> _WHAT IS EXPECTED_:
Exactly the lines from the start of the data through the line containing "120), 0.6)], case)" should be output, with both ends kept and nothing added.

> _AVAILABLE DATA_:
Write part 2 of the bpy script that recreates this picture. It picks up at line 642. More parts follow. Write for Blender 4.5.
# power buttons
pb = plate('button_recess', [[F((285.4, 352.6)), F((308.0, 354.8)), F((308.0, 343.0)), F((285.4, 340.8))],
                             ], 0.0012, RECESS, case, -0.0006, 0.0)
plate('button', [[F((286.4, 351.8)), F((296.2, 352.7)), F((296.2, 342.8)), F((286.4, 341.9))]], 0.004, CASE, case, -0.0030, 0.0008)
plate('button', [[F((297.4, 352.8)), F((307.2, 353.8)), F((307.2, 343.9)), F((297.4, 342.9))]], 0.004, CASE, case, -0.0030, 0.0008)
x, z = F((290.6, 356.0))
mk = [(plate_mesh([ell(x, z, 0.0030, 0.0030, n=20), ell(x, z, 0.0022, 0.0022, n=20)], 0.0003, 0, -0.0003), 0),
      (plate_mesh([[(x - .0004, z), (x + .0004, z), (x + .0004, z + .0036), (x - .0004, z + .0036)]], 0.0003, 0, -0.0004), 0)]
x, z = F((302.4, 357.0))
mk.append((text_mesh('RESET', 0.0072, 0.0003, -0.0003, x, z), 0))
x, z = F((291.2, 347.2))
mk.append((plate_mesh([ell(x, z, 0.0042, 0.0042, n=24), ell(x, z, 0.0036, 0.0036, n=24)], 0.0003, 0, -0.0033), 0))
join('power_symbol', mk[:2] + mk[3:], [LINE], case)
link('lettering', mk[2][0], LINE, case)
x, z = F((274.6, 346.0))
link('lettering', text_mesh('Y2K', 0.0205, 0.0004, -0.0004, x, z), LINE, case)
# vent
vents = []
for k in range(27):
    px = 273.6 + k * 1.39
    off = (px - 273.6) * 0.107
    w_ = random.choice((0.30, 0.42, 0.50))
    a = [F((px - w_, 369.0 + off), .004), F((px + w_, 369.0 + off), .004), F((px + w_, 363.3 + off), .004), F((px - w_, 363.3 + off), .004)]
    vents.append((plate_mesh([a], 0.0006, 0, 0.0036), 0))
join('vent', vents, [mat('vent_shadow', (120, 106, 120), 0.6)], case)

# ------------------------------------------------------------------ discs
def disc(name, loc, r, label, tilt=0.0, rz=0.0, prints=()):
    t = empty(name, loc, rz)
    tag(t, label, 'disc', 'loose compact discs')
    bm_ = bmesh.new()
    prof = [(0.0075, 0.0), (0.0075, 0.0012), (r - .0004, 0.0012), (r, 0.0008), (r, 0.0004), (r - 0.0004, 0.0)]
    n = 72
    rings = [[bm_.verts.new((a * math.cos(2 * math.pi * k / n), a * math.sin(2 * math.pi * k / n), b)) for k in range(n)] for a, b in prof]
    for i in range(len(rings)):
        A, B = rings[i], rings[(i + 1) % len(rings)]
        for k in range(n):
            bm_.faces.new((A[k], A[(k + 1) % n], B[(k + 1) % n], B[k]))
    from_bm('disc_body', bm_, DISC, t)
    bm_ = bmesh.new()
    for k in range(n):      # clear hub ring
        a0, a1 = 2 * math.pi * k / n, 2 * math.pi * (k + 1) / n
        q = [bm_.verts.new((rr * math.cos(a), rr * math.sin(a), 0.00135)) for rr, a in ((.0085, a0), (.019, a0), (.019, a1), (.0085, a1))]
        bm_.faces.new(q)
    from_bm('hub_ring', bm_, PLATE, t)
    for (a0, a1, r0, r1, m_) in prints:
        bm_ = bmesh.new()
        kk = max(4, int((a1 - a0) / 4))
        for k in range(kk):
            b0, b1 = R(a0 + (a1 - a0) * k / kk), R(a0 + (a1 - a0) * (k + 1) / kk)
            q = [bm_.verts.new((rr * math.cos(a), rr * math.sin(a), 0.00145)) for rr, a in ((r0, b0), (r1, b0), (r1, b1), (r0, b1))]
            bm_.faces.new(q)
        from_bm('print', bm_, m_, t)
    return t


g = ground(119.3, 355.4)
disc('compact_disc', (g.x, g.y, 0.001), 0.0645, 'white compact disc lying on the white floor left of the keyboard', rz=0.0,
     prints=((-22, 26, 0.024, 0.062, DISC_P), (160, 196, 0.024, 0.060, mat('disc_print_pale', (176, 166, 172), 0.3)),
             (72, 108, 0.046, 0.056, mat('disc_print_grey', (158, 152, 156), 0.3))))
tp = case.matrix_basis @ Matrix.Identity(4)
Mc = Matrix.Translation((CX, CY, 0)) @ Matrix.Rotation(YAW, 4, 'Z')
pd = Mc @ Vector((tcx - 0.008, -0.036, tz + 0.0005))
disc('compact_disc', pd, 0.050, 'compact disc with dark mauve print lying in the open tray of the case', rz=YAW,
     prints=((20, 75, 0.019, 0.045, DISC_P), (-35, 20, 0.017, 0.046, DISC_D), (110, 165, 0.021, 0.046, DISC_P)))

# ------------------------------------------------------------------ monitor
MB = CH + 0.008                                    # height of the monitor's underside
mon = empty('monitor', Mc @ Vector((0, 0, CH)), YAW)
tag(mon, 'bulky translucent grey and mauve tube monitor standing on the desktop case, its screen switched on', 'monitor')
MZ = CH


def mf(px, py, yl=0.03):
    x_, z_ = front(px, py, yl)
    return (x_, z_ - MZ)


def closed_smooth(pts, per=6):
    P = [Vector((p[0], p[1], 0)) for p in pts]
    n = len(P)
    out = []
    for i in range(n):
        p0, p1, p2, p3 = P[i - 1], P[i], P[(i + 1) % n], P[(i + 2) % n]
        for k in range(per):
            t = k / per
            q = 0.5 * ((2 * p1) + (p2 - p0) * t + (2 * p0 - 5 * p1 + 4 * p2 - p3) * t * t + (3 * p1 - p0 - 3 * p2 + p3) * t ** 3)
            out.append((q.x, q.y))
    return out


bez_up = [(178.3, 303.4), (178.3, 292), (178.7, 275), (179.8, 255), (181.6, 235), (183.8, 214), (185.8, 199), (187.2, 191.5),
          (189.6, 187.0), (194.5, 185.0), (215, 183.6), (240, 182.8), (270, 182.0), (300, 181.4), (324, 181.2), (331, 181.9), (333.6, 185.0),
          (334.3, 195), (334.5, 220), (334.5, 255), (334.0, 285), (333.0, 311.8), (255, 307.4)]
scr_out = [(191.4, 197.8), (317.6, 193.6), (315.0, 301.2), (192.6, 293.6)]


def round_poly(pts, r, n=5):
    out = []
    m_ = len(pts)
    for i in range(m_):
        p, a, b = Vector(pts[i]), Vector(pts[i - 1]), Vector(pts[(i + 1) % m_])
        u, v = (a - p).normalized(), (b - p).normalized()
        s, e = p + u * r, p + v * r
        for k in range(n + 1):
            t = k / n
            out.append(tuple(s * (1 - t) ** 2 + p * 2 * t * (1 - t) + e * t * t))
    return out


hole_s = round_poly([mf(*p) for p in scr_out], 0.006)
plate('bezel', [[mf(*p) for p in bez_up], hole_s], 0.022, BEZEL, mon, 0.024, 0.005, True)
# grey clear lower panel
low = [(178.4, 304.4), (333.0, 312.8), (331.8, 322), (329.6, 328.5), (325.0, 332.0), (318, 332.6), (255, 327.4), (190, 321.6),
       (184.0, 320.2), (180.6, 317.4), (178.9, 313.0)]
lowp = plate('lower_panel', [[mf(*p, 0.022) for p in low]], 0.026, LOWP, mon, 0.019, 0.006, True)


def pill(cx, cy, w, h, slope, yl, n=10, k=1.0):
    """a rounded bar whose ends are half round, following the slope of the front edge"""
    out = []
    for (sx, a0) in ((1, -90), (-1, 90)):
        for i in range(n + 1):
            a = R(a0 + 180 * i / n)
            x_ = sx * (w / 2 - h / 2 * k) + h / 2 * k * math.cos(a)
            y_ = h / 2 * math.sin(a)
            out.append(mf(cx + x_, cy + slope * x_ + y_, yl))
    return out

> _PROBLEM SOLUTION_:
Write part 2 of the bpy script that recreates this picture. It picks up at line 642. More parts follow. Write for Blender 4.5.
# power buttons
pb = plate('button_recess', [[F((285.4, 352.6)), F((308.0, 354.8)), F((308.0, 343.0)), F((285.4, 340.8))],
                             ], 0.0012, RECESS, case, -0.0006, 0.0)
plate('button', [[F((286.4, 351.8)), F((296.2, 352.7)), F((296.2, 342.8)), F((286.4, 341.9))]], 0.004, CASE, case, -0.0030, 0.0008)
plate('button', [[F((297.4, 352.8)), F((307.2, 353.8)), F((307.2, 343.9)), F((297.4, 342.9))]], 0.004, CASE, case, -0.0030, 0.0008)
x, z = F((290.6, 356.0))
mk = [(plate_mesh([ell(x, z, 0.0030, 0.0030, n=20), ell(x, z, 0.0022, 0.0022, n=20)], 0.0003, 0, -0.0003), 0),
      (plate_mesh([[(x - .0004, z), (x + .0004, z), (x + .0004, z + .0036), (x - .0004, z + .0036)]], 0.0003, 0, -0.0004), 0)]
x, z = F((302.4, 357.0))
mk.append((text_mesh('RESET', 0.0072, 0.0003, -0.0003, x, z), 0))
x, z = F((291.2, 347.2))
mk.append((plate_mesh([ell(x, z, 0.0042, 0.0042, n=24), ell(x, z, 0.0036, 0.0036, n=24)], 0.0003, 0, -0.0033), 0))
join('power_symbol', mk[:2] + mk[3:], [LINE], case)
link('lettering', mk[2][0], LINE, case)
x, z = F((274.6, 346.0))
link('lettering', text_mesh('Y2K', 0.0205, 0.0004, -0.0004, x, z), LINE, case)
# vent
vents = []
for k in range(27):
    px = 273.6 + k * 1.39
    off = (px - 273.6) * 0.107
    w_ = random.choice((0.30, 0.42, 0.50))
    a = [F((px - w_, 369.0 + off), .004), F((px + w_, 369.0 + off), .004), F((px + w_, 363.3 + off), .004), F((px - w_, 363.3 + off), .004)]
    vents.append((plate_mesh([a], 0.0006, 0, 0.0036), 0))
join('vent', vents, [mat('vent_shadow', (120, 106, 120), 0.6)], case)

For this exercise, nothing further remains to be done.